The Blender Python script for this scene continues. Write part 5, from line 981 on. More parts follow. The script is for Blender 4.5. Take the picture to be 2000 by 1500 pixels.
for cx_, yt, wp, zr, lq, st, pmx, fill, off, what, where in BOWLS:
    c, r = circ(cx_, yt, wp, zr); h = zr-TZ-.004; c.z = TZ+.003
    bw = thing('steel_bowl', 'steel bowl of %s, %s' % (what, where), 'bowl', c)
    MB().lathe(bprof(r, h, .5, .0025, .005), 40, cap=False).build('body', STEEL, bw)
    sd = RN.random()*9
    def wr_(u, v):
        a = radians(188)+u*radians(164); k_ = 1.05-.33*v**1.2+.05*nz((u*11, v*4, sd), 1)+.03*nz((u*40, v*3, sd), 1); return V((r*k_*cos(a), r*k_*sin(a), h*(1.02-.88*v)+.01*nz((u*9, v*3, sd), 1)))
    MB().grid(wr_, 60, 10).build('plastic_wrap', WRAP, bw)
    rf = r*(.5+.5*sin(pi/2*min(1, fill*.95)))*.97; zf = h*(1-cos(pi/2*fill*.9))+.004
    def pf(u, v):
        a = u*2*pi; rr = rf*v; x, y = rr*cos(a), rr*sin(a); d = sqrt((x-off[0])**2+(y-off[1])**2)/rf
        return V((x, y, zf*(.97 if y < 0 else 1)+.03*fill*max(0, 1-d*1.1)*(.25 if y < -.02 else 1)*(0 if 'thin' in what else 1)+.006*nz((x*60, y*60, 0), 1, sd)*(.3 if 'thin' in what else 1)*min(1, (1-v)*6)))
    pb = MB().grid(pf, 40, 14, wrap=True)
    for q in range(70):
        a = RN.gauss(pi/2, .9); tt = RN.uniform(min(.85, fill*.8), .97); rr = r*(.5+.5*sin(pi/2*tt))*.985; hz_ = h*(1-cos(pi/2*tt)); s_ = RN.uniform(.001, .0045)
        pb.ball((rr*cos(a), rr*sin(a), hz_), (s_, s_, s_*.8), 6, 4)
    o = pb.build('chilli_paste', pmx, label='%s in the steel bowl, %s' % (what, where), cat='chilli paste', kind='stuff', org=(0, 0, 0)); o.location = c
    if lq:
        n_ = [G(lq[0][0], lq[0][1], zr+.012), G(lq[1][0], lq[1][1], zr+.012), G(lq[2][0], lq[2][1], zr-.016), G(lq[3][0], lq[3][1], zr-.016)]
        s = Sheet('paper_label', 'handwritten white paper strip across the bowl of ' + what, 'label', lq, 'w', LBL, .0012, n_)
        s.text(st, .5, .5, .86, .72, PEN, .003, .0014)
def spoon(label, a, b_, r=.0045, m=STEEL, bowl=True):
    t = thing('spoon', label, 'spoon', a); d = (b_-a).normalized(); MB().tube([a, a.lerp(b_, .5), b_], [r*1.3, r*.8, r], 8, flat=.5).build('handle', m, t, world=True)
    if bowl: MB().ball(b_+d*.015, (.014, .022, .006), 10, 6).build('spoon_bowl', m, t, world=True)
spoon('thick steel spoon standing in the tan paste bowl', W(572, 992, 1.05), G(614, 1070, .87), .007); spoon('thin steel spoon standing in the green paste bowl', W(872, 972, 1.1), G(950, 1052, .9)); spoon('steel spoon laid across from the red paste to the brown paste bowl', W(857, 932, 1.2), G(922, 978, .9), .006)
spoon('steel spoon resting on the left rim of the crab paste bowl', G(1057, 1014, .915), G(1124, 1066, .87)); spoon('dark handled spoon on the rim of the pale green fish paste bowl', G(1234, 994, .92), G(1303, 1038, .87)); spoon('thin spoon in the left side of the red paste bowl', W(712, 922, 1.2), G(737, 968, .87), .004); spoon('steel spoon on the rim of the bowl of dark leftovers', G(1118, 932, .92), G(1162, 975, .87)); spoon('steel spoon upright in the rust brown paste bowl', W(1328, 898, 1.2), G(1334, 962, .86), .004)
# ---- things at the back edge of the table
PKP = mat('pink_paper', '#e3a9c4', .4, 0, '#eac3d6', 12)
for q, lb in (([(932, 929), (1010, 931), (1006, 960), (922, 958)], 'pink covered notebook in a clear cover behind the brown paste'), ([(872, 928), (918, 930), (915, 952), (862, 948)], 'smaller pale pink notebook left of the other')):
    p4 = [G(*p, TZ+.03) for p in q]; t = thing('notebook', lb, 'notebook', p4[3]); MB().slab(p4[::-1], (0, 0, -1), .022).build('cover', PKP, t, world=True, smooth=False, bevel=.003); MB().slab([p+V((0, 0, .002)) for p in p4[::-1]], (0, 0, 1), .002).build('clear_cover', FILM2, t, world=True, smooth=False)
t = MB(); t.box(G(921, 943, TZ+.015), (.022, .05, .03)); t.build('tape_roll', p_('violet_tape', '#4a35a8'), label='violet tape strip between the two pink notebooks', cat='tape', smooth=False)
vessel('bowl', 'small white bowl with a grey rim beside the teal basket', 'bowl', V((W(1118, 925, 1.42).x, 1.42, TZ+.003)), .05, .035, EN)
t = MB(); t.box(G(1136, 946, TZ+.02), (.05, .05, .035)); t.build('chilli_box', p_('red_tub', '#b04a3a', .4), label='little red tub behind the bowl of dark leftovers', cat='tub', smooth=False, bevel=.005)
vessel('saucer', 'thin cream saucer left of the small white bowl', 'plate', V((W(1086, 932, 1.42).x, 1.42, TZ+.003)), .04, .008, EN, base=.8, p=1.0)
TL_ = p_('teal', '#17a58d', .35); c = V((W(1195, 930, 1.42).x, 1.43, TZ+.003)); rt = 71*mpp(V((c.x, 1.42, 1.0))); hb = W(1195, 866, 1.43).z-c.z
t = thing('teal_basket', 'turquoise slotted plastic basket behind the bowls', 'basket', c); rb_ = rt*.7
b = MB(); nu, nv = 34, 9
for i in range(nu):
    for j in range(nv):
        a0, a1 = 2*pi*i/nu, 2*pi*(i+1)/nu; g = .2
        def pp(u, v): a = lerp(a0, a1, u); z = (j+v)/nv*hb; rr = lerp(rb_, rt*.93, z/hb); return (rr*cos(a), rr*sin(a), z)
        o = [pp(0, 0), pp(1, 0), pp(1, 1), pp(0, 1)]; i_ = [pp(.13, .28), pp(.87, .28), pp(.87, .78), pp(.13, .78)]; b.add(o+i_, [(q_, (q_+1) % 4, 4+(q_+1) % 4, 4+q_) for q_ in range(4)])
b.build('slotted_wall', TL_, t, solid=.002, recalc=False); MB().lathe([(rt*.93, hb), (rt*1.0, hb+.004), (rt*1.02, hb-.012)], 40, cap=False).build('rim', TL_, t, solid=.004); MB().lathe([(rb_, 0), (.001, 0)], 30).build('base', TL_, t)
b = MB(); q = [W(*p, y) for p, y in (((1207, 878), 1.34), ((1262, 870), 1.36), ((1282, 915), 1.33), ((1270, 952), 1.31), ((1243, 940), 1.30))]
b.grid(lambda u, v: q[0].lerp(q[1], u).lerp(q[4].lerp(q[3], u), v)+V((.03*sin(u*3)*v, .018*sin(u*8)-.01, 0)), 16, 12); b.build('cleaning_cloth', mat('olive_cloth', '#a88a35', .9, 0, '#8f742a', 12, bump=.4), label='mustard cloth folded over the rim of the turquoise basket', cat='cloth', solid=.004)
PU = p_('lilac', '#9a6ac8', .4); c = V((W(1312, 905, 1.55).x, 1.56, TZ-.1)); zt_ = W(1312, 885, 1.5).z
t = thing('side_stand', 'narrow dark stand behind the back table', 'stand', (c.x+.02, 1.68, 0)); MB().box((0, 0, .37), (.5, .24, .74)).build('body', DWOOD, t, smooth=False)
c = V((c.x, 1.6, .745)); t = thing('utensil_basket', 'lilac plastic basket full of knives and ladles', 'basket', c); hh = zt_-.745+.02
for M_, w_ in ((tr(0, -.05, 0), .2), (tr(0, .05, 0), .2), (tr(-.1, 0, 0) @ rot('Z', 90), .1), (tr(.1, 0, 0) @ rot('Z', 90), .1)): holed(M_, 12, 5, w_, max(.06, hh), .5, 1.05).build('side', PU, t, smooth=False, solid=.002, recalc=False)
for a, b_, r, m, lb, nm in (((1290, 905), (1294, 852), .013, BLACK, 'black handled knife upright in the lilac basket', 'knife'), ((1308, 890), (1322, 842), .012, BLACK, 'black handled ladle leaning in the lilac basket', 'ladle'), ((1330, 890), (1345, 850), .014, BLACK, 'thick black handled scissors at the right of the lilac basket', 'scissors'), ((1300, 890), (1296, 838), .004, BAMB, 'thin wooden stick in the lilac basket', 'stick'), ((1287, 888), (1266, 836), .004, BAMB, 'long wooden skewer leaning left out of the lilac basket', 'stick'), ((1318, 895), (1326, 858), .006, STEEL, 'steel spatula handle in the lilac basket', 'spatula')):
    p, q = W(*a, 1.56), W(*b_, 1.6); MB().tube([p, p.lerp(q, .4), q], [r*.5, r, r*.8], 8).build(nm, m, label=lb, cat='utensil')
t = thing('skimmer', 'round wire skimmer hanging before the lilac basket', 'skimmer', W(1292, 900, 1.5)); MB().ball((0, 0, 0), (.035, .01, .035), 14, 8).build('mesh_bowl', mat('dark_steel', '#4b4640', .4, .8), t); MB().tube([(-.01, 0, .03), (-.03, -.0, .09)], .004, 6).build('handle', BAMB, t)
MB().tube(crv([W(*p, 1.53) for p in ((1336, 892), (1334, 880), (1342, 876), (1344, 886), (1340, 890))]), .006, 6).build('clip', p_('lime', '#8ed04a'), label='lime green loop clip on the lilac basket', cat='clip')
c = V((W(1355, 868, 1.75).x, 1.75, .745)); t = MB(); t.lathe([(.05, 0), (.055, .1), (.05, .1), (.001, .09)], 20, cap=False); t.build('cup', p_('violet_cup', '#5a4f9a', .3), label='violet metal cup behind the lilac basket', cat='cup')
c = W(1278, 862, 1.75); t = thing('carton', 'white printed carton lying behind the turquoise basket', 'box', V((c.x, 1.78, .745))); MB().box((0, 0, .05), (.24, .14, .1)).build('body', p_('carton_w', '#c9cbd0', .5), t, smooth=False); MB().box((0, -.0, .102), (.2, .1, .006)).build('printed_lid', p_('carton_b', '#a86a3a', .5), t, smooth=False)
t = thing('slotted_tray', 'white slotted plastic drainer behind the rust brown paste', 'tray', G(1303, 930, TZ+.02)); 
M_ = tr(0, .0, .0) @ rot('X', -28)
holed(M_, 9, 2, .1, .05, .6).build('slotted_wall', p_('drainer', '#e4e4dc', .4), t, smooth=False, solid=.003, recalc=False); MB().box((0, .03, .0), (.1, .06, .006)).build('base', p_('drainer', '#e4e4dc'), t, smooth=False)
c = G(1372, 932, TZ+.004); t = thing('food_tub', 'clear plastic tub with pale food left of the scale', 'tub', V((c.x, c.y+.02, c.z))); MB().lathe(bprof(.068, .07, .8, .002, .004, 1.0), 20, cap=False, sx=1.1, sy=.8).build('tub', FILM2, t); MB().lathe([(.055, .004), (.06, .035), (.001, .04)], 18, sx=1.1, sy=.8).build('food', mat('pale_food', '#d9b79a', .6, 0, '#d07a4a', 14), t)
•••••
### The problem:
Give the number of lines where the string "from" occurs, without any further text.

### Reply to the exercise:
2